Context for the Trump Administration’s New Defense Budget

Context for the Trump Administration’s New Budget Priorities

 

The Trump Administration’s new budget provides a 10% increase ($54 billion) in military spending. What are the context and the rationales?

The United States already spends more ($597 billion) than the next seven countries (China, Saudi Arabia, Russia United Kingdom, India, France and Japan) combined; many of these countries are our allies, not our enemies. The next largest defense spender, China, spends less than 1/3rd of what we spend on defense.

We already spend 3.3% of our nation’s Gross Domestic Product on defense; that’s 50% higher than the average percent of GDP spent in the rest of the world, and we have a very high GDP to begin with. The proposed Trump Administration increase of $54 billion for defense is about equal to what France, Great Britain and India each spend on their national defense budget.

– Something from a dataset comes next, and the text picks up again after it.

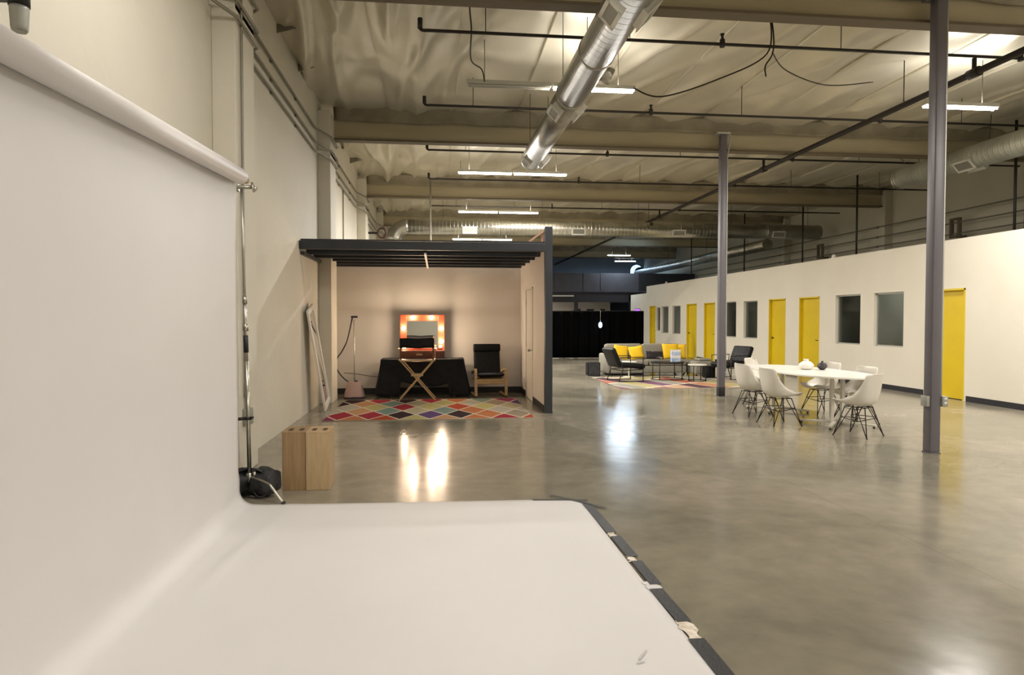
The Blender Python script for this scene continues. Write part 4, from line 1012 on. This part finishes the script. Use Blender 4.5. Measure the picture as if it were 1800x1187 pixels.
MB().box(-.15, .15, -.166, -.16, .02, .34).build('grille', 'nylon', r)
r = thing('side_table', 'low round white topped side table behind the left armchair', 'side table', (5.02, 17.2, 0.012))
MB().tube([(0, 0, .385), (0, 0, .405)], .21, 28).build('table_top', 'table_white', r)
MB().tube([(0, 0, .01), (0, 0, .385)], .018, 10).build('post', 'table_leg', r); MB().tube([(0, 0, 0), (0, 0, .012)], .15, 24).build('base', 'table_leg', r)

# ------------------------------------------------------------------ far end
def folds(u, v):
    x = 1.9 + 6.15 * u; return (x, 25.6 + .045 * math.sin(x * 14) + .02 * math.sin(x * 31), .03 + 1.79 * v)
r = thing('black_curtain', 'long floor length black curtain screening the far end', 'curtain', (0, 0, 0))
o = MB().grid(folds, 260, 3).build('drape', 'curtain', r); s = o.modifiers.new('s', 'SOLIDIFY'); s.thickness = .01
MB().tube([(1.9, 25.6, 1.83), (8.05, 25.6, 1.83)], .018, 8).build('rail', 'dark_metal', r)
for x in (1.9, 4.9, 8.05): m = MB().tube([(x, 25.68, 0), (x, 25.68, 1.83)], .018, 8); m.box(x - .2, x + .2, 25.6, 25.76, 0, .01); m.build('support_post', 'dark_metal', r)
r = thing('glowing_lantern', 'tiny pale blue glowing lantern hanging before the black curtain', 'lamp', (6.25, 25.3, 0))
MB().sphere((0, 0, 1.30), .07, 14, 1.6).build('glass', 'blue_glow', r)
MB().tube([(0, 0, 1.40), (0, 0, 1.86), (0, .3, 1.86)], .006, 6).build('cord', 'alu', r)
# mezzanine with white offices beneath
mz = thing('mezzanine', 'dark panelled mezzanine spanning the far end of the warehouse', 'mezzanine', (0, 33.6, 0), 0, None, 'structure'); mz.name = 'trim_6'
m = MB().box(LX + .02, 10.3, 0, .12, 2.95, 3.86).build('panel', 'mezz', mz)
MB().box(10.3, 13.3, 0, .12, 2.95, 3.86).build('panel', 'mezz_dark', mz)
MB().box(LX + .02, 13.3, -.03, 0, 2.90, 2.95).build('ledge', 'mezz', mz)
MB().box(LX + .02, 9.8, -.0, .14, 2.38, 2.90).build('fascia', 'mezz_dark', mz)
MB().box(LX + .02, 13.3, .14, 9.2, 2.75, 2.90).build('deck', 'mezz_dark', mz)
for x in (7.05, 9.95): MB().box(x - .09, x + .09, .0, .18, 0, 2.38).build('post', 'mezz_dark', mz)
m = MB()
for x in (2.2, 5.9, 7.4, 8.3): m.box(x - .01, x + .01, -.012, 0, 2.95, 3.86)
m.build('panel_joint', 'mezz_dark', mz)
r = thing('wall_batten', 'short pale strip fixture on the face of the far mezzanine', 'strip', (5.75, 33.5, 2.66))
MB().box(0, 1.15, 0, .09, 0, .07).build('body', 'housing', r)
m = MB().box(LX + .02, 9.7, 37.0, 37.15, 0, 2.74); struct('wall_under_mezzanine', m, 'partition', 'pale wall under the far mezzanine', 'wall')
for i, (x0, x1) in enumerate(((7.6, 8.0), (8.35, 8.75), (9.1, 9.4))):
    r = thing('window_%d' % (8 + i), 'small dark window in the wall under the mezzanine, %s' % ('left', 'middle', 'right')[i], 'window', ((x0 + x1) / 2, 36.98, 1.0), 0, None, 'structure'); h = (x1 - x0) / 2
    MB().box(-h, h, -.01, .01, 0, 1.08).build('window_frame', 'mezz_dark', r); MB().box(-h + .03, h - .03, -.014, -.01, .03, 1.05).build('window_pane', 'mezz', r)
area('mezz_light', (5, 35.2, 2.7), 1.2, .2, 14, TUBE_COL)
# purple lit pane and end of the lower office wall
r = thing('window_11', 'tiny purple lit window at the far end of the offices', 'window', (RX + .02, 32.2, 1.0), 0, None, 'structure')
MB().box(-.02, .0, -.42, .42, 0, 1.05).build('window_frame', 'alu', r); MB().box(-.026, -.02, -.38, .38, .04, 1.0).build('window_pane', 'purple_glow', r)
# far skylight, arch added in place of a reflected glow, and fan at the end wall
tag(MB().box(8.0, 9.9, 29.0, 29.9, CEIL - .24, CEIL - .20).build('skylight', 'far_glow'), 'bluish skylight panel in the roof far away', 'skylight')
r = thing('window_12', 'bright arch standing in for a reflected glow on the far wall, a fan before it', 'window', (13.02, Y1 - .02, 4.3), 0, None, 'structure')
MB().prism([(-.43, 0), (.43, 0), (.43, .35)] + arc(0, .35, .43, 0, PI, 10)[1:], 0, .01, Matrix.Rotation(PI / 2, 4, 'X')).build('window_pane', 'far_glow', r)
f = MB()
f.tube([(-.44, -.02, 0), (-.44, -.02, .35)] + [(a_, -.02, b_) for a_, b_ in arc(0, .35, .44, PI, 0, 12)[1:]] + [(.44, -.02, 0)], .03, 6)
f.build('window_frame', 'mezz_dark', r)
r = thing('drum_fan', 'dark round drum fan silhouetted high at the far end', 'fan', (12.62, 41.0, 2.9))
MB().tube([(0, -.12, 1.58), (0, .12, 1.58)], .28, 24).build('drum', 'dark_metal', r)
MB().tube([(0, 0, 0), (0, 0, 1.32)], .05, 10).build('post', 'dark_metal', r); MB().box(-.4, .4, -.3, .3, 0, .06).build('base', 'dark_metal', r)
area('far_blue_light', (11.0, 39.5, 5.0), 2.0, .8, 38, (.45, .68, 1))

What is the rationale? During World War Two, we were defending against Nazism, Fascism and a militaristic expansionist Japan. Today, we are bogged down in religious and ethnic civil wars in Syria, Iraq and Afghanistan at a 2016-17 cost of about $55 billion annually. Under the Obama Administration, we have cut those costs from close to $180 billion annually when President Obama took office.

What are the threats facing President Trump? ISIS in the Middle East where the Iraqis, Kurds and Free Syrian Army are doing most of the fighting and the US is in a support and training role. Russia in the Baltics and Balkans where President Trump has been alienating many of our NATO partners at a time when President Putin needs to see a strong united European/US diplomatic response backed up by economic sanctions. North Korea testing ballistic and nuclear weapons in East Asia in the very place where we have been threatening to get into a trade war with the Chinese who have the best leverage with the North Koreans. China seeking regional maritime dominion in the South China Sea through which much of the world’s commerce flows.

Is President Trump anticipating military action? Does America First mean a neo-militaristic America? If not, why are we stripping all of nation’s our social and economic development programs to the bone to pay for this large increase in an already bloated budget?